None of this was discussed after 1964, when athletes had to make up their own mind about success and failure or where exactly they fell in between. This may or may not be easy or straightforward when two days before his heat of the 5,000m, that athlete is inside the Tokyo National Stadium to witness that same Billy Mills become the first and still only American to win the Olympic 10,000m, still one of the greatest upsets in track and field history.

Or two days after his 5,000m heat, which he controlled from the front for several laps knowing only the top three finishers from each of the four heats progressed to the final, only to end up ninth, just a second outside his Irish record, that athlete witnessed that same Bob Schul become the first and still only American to win the Olympic 5,000m. That is no lie.

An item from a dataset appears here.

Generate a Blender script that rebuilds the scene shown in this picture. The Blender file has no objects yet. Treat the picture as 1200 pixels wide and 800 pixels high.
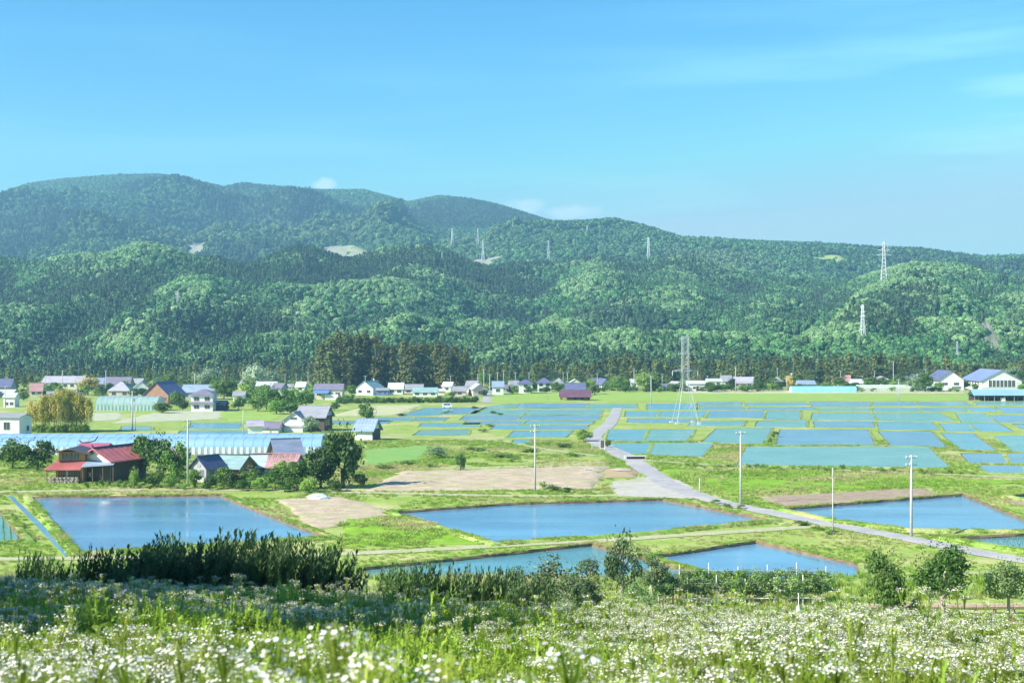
import bpy, math, random
import numpy as np
from mathutils import Vector, Matrix

R = math.radians
scene = bpy.context.scene
col = scene.collection
rng = np.random.default_rng(11)
random.seed(11)

# ------------------------------------------------------------------ camera, sky, sun, exposure
F, HC = 1667.0, 24.0              # focal length in photo pixels, eye height above the plain
cam_d = bpy.data.cameras.new('camera')
cam = bpy.data.objects.new('camera', cam_d)
col.objects.link(cam)
cam.location = (0, 0, HC)
cam.rotation_euler = (R(90), 0, 0)
cam_d.sensor_width = 36
cam_d.lens = 50
cam_d.clip_start = 0.2
cam_d.clip_end = 20000
cam_d.dof.use_dof = True
cam_d.dof.focus_distance = 260
cam_d.dof.aperture_fstop = 3.6
scene.camera = cam

SUN_EL, SUN_AZ = R(35), R(-117)   # azimuth clockwise from +Y: left and a little behind the camera
sd = Vector((math.sin(SUN_AZ)*math.cos(SUN_EL), math.cos(SUN_AZ)*math.cos(SUN_EL), math.sin(SUN_EL)))
sun_d = bpy.data.lights.new('sun', 'SUN')
sun_d.energy = 5.0
sun_d.angle = R(0.5)
sun_d.color = (1.0, 0.93, 0.80)
sun = bpy.data.objects.new('sun', sun_d)
col.objects.link(sun)
sun.rotation_euler = sd.to_track_quat('Z', 'Y').to_euler()

scene.view_settings.view_transform = 'Standard'
scene.view_settings.look = 'None'
scene.view_settings.exposure = 1.0
scene.view_settings.gamma = 1.0
scene.cycles.volume_bounces = 0
scene.cycles.max_bounces = 8
scene.cycles.transparent_max_bounces = 8
scene.cycles.use_denoising = True

world = bpy.data.worlds.new('World')
scene.world = world
world.use_nodes = True
wn, wl = world.node_tree.nodes, world.node_tree.links
wn.clear()


def nd(tree, typ, **kw):
    n = tree.nodes.new(typ)
    for k, v in kw.items():
        setattr(n, k, v)
    return n


def lk(tree, a, b):
    tree.links.new(a, b)


def build_world():
    t = world.node_tree
    out = nd(t, 'ShaderNodeOutputWorld')
    bg = nd(t, 'ShaderNodeBackground')
    bg.inputs['Strength'].default_value = 0.075
    sky = nd(t, 'ShaderNodeTexSky', sky_type='NISHITA')
    sky.sun_disc = False
    sky.sun_elevation = SUN_EL
    sky.sun_rotation = SUN_AZ
    sky.altitude = 300
    sky.air_density = 1.0
    sky.dust_density = 0.25
    sky.ozone_density = 1.6
    # colour response: a deeper blue overhead and a paler rim than the bare model gives
    K = 0.075*2**1.0
    sp = nd(t, 'ShaderNodeSeparateColor')
    lk(t, sky.outputs[0], sp.inputs[0])
    cb = nd(t, 'ShaderNodeCombineColor')
    for i, (tn, g, ref, tgt, top) in enumerate(((0.66*0.835, 2.3, 0.223, 0.225, 0.85), (1.24*0.835, 1.6, 0.565, 0.635, 1.1), (1.16*0.835, 1.0, 0.745, 1.06, 1.2))):
        k1 = nd(t, 'ShaderNodeMath', operation='MULTIPLY')
        lk(t, sp.outputs[i], k1.inputs[0]); k1.inputs[1].default_value = tn*K/ref
        pw = nd(t, 'ShaderNodeMath', operation='POWER')
        lk(t, k1.outputs[0], pw.inputs[0]); pw.inputs[1].default_value = g
        k2 = nd(t, 'ShaderNodeMath', operation='MULTIPLY')
        lk(t, pw.outputs[0], k2.inputs[0]); k2.inputs[1].default_value = tgt/K
        mn = nd(t, 'ShaderNodeMath', operation='MINIMUM')
        lk(t, k2.outputs[0], mn.inputs[0]); mn.inputs[1].default_value = top/K
        lk(t, mn.outputs[0], cb.inputs[i])
    # thin cirrus streaks and low cumulus as procedural noise over direction
    tc = nd(t, 'ShaderNodeTexCoord')
    mp = nd(t, 'ShaderNodeMapping')
    mp.inputs['Rotation'].default_value = (0, R(-12), 0)
    mp.inputs['Scale'].default_value = (0.75, 0.75, 7.5)
    lk(t, tc.outputs['Generated'], mp.inputs[0])
    nz = nd(t, 'ShaderNodeTexNoise')
    nz.inputs['Scale'].default_value = 4.0
    nz.inputs['Detail'].default_value = 6
    nz.inputs['Roughness'].default_value = 0.5
    lk(t, mp.outputs[0], nz.inputs['Vector'])
    rm = nd(t, 'ShaderNodeMapRange')
    rm.inputs[1].default_value = 0.47
    rm.inputs[2].default_value = 0.63
    lk(t, nz.outputs[0], rm.inputs[0])
    sx = nd(t, 'ShaderNodeSeparateXYZ')
    lk(t, tc.outputs['Generated'], sx.inputs[0])
    # cirrus thickens towards the right hand side of the valley (a weather front beyond)
    rx = nd(t, 'ShaderNodeMapRange')
    rx.inputs[1].default_value = 0.0
    rx.inputs[2].default_value = 0.33
    rx.inputs[3].default_value = 0.12
    rx.inputs[4].default_value = 0.75
    lk(t, sx.outputs[0], rx.inputs[0])
    ve = nd(t, 'ShaderNodeMapRange', interpolation_type='SMOOTHSTEP')
    ve.inputs[1].default_value = 0.135
    ve.inputs[2].default_value = 0.02
    ve.inputs[4].default_value = 1.0
    lk(t, sx.outputs[2], ve.inputs[0])
    mxx = nd(t, 'ShaderNodeMath', operation='MAXIMUM')
    lk(t, rm.outputs[0], mxx.inputs[0]); lk(t, ve.outputs[0], mxx.inputs[1])
    fd = nd(t, 'ShaderNodeMapRange', interpolation_type='SMOOTHSTEP')
    fd.inputs[1].default_value = 0.27
    fd.inputs[2].default_value = 0.10
    fd.inputs[3].default_value = 0.10
    lk(t, sx.outputs[2], fd.inputs[0])
    mf = nd(t, 'ShaderNodeMath', operation='MULTIPLY')
    lk(t, mxx.outputs[0], mf.inputs[0]); lk(t, fd.outputs[0], mf.inputs[1])
    m1 = nd(t, 'ShaderNodeMath', operation='MULTIPLY')
    lk(t, mf.outputs[0], m1.inputs[0])
    lk(t, rx.outputs[0], m1.inputs[1])
    mixc = nd(t, 'ShaderNodeMix', data_type='RGBA')
    lk(t, m1.outputs[0], mixc.inputs[0])
    lk(t, cb.outputs[0], mixc.inputs[6])
    mixc.inputs[7].default_value = (5.4, 10.2, 9.2, 1)
    # distant cumulus heads just above the crest
    prev = mixc.outputs[2]
    n2 = nd(t, 'ShaderNodeTexNoise')
    n2.inputs['Scale'].default_value = 95
    n2.inputs['Detail'].default_value = 4
    lk(t, tc.outputs['Generated'], n2.inputs['Vector'])
    for cx, cz, sxx, szz in ((-0.132, 0.1098, 0.0065, 0.0040), (0.010, 0.0952, 0.012, 0.0045), (0.043, 0.0912, 0.017, 0.0042)):
        sub = nd(t, 'ShaderNodeVectorMath', operation='SUBTRACT')
        lk(t, tc.outputs['Generated'], sub.inputs[0])
        l = math.sqrt(1 + cx*cx + cz*cz)
        sub.inputs[1].default_value = (cx/l, 1/l, cz/l)
        dv = nd(t, 'ShaderNodeVectorMath', operation='DIVIDE')
        lk(t, sub.outputs[0], dv.inputs[0])
        dv.inputs[1].default_value = (sxx, 0.05, szz)
        ln = nd(t, 'ShaderNodeVectorMath', operation='LENGTH')
        lk(t, dv.outputs[0], ln.inputs[0])
        ad = nd(t, 'ShaderNodeMath', operation='MULTIPLY_ADD')
        lk(t, n2.outputs[0], ad.inputs[0])
        ad.inputs[1].default_value = -1.6
        lk(t, ln.outputs['Value'], ad.inputs[2])
        mr = nd(t, 'ShaderNodeMapRange')
        mr.inputs[1].default_value = 0.55
        mr.inputs[2].default_value = -0.25
        mr.inputs[4].default_value = 1.0
        lk(t, ad.outputs[0], mr.inputs[0])
        mx = nd(t, 'ShaderNodeMix', data_type='RGBA')
        lk(t, mr.outputs[0], mx.inputs[0])
        lk(t, prev, mx.inputs[6])
        mx.inputs[7].default_value = (6.8, 9.4, 9.6, 1)
        prev = mx.outputs[2]
    lk(t, prev, bg.inputs['Color'])
    lk(t, bg.outputs[0], out.inputs['Surface'])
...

Truth is too the Olympic arena is more often than not a ruthless and unforgiving place, and qualification often turns out to be just the start of a journey that continues long after the Olympics end. And maybe one of the lasting lessons in all this even 57 years later is that the winning of actual medals or the box-framing of not actual medals shouldn’t prove or be evidence of the defining experience of any athlete. Such is life, such is happiness.